Small Fruit Varieties for Containers

Gardeners with limited space or poor soils often grow small fruits in containers. In fact, with my alkaline soils, growing blueberries in a container is easier than growing them in the garden. Blueberries need an acidic peat-based soil, which is easy to maintain in the confined space of a patio pot. Bushel and Berry® offers several varieties, including Peach Sorbet® and Pink Icing® Blueberries, with unique foliage colors and a compact size perfect for pots.

Also from Bushel and Berry®, the thornless Raspberry Shortcake® is a compact raspberry that requires no staking or trellising. It grows in a tidy mound reaching two to three feet and produces loads of sweet berries in summer.

Another small fruit line bred with the patio garden in mind is the Berries Galore® series of strawberries. With large-flowered pink- and rose-colored varieties, plants are ornamental and produce sweet berries over a long season.

For fig lovers, Little Ruby™ and ‘Little Miss Figgy’ are good selections for containers or small garden beds. These dwarf varieties grow 4 to 6 feet tall and wide. Gardeners in colder climates will need to bring containers indoors over the winter.
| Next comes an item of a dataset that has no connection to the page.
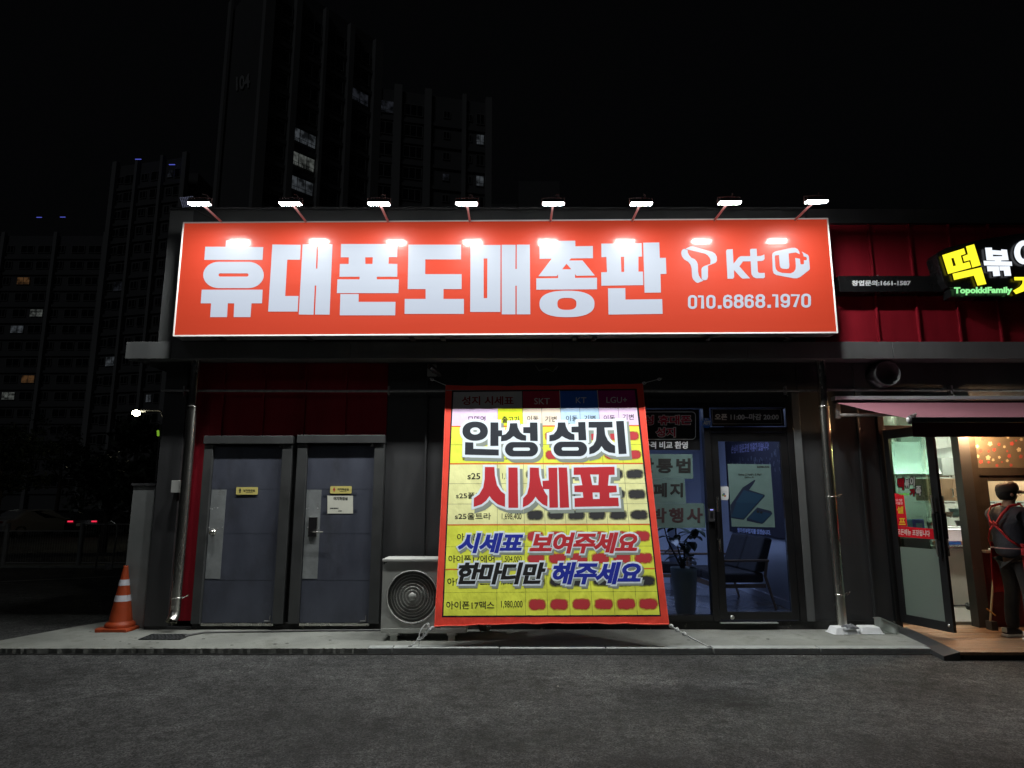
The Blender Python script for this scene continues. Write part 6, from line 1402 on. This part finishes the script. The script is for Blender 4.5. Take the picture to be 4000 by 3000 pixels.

When growing fruits in containers, be sure to use large pots and increase pot size from year to year as plants grow. Pay close attention to water needs, as containers dry out faster than ground soil.

Small Fruit Varieties with Ornamental Flair

Many small fruit plants are as beautiful as they are productive. Blueberries come to mind. With bell-shaped flowers in spring and vibrant shades of red and orange foliage in autumn, blueberries make beautiful hedges. The foliage of Bountiful Blue™ has an incredible blue sheen that holds through the heat of summer and turns a brilliant maroon in fall.

With gorgeous deeply lobed foliage, figs make a lovely focal point in the garden. A variety of cultivars have been selected for cold hardiness, allowing gardeners to grow figs in places we never dreamed. ‘Chicago’, Brown Turkey’, and ‘Ramsey’ are among the hardiest fig varieties.

In the world of strawberries, we see new flower colors, larger blossoms and compact plant forms making plants ever more appealing as groundcovers or spilling out of containers. ‘Tristan’ is a fruitful variety with large, magenta-pink blooms and dark green foliage. Fruits develop on long hanging stems perfect for hanging baskets.

Small Fruit Varieties for Mixed Beds and Borders

Edible plants have long been grown in isolated locations such as herb gardens, vegetable gardens, or orchards. These plants can easily be integrated into ornamental planting beds to maximize the productivity of our landscapes. This practice is particularly useful where garden space is limited.

Think about the ornamental features of edibles when incorporating them into mixed beds or container plantings. Take advantage of structural elements such as the long flowing limbs of Prime-Ark® ‘Freedom’ Thornelss Blackberry or plant ‘Carolina Belle’ peach tree as a focal point. Large edible shrubs like elderberries can be used to create a backdrop for smaller plants.

Serviceberry (also called shadbush, Juneberry and saskatoon) is a native fruit that makes a wonderful addition to the landscape. Often grown as an ornamental for its smooth bark, white spring flowers, and colorful fall foliage, most serviceberries grow as large shrubs or small trees. A compact variety called ‘Regent’ produces abundant fruit on a shrub that matures to 4 to 6 feet tall and wide, making it an ideal candidate for planting beds. Another exciting new variety, ‘Standing Ovation’ grows as a narrow, columnar tree. Both produce an abundance of delicious, deep purple berries.

Whether your garden is in a collection of pots on an apartment porch, a small urban lot, or a roomy suburban landscape, there is a small fruit variety perfect for your little corner of the world.